_Do this_. Everything from the first line to the line containing "1205)), bvA, PA), 'lettering', tA)" is to be repeated exactly; nothing past it.

_Supplied data_.

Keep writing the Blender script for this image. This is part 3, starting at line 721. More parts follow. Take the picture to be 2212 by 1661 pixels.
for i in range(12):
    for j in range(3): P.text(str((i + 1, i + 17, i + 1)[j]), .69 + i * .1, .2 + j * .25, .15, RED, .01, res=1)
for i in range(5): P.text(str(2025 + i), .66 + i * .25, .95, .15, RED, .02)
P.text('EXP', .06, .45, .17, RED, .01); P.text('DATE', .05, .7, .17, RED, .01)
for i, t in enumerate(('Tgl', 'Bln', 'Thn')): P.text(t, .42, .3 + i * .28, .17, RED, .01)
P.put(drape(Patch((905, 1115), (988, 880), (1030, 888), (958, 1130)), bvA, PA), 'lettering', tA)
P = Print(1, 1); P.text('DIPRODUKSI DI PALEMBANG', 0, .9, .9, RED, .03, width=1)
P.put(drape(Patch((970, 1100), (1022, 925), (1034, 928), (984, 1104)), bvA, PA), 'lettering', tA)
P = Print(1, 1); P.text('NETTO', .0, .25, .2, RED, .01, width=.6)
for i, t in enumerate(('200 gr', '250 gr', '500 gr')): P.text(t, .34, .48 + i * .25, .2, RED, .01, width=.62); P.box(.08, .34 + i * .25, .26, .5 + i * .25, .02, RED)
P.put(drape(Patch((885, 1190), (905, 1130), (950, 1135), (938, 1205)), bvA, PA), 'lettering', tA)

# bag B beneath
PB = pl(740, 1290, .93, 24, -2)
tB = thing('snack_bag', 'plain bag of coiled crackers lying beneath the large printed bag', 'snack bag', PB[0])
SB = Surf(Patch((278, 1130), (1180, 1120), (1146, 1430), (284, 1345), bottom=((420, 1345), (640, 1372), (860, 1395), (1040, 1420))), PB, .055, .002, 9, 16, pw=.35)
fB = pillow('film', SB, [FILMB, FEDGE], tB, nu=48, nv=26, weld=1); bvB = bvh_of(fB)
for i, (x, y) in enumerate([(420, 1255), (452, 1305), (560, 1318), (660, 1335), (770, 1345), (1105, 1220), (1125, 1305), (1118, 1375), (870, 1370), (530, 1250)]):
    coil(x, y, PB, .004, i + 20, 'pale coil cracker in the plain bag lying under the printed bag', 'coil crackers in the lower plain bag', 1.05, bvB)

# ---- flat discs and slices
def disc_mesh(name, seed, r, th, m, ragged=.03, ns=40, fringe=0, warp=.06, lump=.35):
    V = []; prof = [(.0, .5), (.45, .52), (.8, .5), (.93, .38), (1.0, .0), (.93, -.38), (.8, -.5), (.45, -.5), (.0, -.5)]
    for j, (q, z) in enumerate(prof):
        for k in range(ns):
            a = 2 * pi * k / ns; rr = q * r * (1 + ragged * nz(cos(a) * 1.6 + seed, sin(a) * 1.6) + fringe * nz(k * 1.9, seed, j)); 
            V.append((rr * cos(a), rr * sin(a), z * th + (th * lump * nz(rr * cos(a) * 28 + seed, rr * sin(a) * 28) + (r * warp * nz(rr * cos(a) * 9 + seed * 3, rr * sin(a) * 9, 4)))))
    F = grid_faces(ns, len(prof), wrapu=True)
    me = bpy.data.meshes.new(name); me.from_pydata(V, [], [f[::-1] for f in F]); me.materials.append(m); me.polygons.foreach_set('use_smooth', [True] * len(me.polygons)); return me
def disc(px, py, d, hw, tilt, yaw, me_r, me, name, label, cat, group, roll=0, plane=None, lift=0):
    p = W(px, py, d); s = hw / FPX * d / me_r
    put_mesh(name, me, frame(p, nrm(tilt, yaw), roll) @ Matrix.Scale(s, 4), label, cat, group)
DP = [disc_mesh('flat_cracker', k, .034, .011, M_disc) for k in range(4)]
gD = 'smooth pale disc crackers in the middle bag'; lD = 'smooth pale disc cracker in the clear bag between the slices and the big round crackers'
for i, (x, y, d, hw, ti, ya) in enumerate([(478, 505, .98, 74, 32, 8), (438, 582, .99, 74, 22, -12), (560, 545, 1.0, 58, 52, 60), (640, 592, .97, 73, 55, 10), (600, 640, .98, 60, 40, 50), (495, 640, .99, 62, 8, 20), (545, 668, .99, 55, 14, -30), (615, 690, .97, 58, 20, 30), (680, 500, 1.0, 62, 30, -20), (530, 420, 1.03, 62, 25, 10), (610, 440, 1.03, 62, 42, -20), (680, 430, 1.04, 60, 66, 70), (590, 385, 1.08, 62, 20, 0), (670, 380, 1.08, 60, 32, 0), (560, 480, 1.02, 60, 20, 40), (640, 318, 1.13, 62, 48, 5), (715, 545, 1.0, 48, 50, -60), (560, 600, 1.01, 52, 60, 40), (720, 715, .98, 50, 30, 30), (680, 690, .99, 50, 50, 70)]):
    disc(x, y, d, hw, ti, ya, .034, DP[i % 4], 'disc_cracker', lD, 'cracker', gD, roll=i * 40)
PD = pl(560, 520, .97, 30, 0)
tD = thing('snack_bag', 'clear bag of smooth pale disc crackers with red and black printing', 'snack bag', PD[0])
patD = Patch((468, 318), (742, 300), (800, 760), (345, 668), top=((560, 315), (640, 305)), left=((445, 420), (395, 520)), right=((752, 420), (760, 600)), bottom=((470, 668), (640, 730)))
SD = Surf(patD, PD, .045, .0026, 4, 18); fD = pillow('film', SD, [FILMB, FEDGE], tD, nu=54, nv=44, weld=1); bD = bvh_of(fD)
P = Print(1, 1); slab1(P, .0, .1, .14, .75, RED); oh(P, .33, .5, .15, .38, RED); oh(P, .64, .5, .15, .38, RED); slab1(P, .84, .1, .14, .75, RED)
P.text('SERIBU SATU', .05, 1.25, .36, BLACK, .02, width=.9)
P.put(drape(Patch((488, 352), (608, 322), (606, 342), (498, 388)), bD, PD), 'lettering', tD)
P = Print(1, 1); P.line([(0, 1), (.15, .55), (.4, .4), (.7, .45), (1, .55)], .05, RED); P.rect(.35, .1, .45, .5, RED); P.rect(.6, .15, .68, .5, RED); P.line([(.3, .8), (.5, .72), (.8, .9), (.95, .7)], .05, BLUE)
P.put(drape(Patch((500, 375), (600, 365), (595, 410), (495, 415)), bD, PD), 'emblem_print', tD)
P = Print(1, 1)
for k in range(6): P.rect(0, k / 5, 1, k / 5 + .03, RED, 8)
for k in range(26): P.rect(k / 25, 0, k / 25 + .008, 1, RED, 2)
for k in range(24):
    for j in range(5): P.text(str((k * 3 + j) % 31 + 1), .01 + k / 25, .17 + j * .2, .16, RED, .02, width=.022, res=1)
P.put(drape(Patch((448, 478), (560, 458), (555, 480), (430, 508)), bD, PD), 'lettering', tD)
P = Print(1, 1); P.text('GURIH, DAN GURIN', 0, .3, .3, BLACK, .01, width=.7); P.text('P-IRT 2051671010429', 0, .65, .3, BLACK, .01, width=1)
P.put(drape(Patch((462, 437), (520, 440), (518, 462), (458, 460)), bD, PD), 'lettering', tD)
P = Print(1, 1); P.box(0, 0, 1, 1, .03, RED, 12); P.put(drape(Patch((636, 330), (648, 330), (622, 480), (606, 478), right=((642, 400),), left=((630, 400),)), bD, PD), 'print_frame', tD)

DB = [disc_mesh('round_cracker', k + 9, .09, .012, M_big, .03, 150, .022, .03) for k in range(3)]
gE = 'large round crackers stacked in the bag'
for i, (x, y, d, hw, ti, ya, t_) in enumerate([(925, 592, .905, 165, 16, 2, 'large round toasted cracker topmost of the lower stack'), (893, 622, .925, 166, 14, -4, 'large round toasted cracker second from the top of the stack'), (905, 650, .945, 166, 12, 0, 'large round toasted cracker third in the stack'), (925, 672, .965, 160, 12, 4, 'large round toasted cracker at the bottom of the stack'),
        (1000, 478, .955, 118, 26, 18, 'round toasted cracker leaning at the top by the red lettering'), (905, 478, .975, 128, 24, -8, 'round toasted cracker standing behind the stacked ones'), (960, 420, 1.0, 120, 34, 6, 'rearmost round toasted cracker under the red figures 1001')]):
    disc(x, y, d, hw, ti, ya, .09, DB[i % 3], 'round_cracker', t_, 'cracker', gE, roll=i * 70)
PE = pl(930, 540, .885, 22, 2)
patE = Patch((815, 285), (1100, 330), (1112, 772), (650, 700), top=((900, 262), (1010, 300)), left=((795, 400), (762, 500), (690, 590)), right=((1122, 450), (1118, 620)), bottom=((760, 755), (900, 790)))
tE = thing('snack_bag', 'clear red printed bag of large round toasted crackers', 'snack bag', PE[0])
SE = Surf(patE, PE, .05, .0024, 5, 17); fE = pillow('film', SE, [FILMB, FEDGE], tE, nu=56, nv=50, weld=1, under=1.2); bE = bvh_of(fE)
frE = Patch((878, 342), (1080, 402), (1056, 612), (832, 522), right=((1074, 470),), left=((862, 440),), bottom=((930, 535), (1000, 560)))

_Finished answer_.
Keep writing the Blender script for this image. This is part 3, starting at line 721. More parts follow. Take the picture to be 2212 by 1661 pixels.
for i in range(12):
    for j in range(3): P.text(str((i + 1, i + 17, i + 1)[j]), .69 + i * .1, .2 + j * .25, .15, RED, .01, res=1)
for i in range(5): P.text(str(2025 + i), .66 + i * .25, .95, .15, RED, .02)
P.text('EXP', .06, .45, .17, RED, .01); P.text('DATE', .05, .7, .17, RED, .01)
for i, t in enumerate(('Tgl', 'Bln', 'Thn')): P.text(t, .42, .3 + i * .28, .17, RED, .01)
P.put(drape(Patch((905, 1115), (988, 880), (1030, 888), (958, 1130)), bvA, PA), 'lettering', tA)
P = Print(1, 1); P.text('DIPRODUKSI DI PALEMBANG', 0, .9, .9, RED, .03, width=1)
P.put(drape(Patch((970, 1100), (1022, 925), (1034, 928), (984, 1104)), bvA, PA), 'lettering', tA)
P = Print(1, 1); P.text('NETTO', .0, .25, .2, RED, .01, width=.6)
for i, t in enumerate(('200 gr', '250 gr', '500 gr')): P.text(t, .34, .48 + i * .25, .2, RED, .01, width=.62); P.box(.08, .34 + i * .25, .26, .5 + i * .25, .02, RED)
P.put(drape(Patch((885, 1190), (905, 1130), (950, 1135), (938, 1205)), bvA, PA), 'lettering', tA)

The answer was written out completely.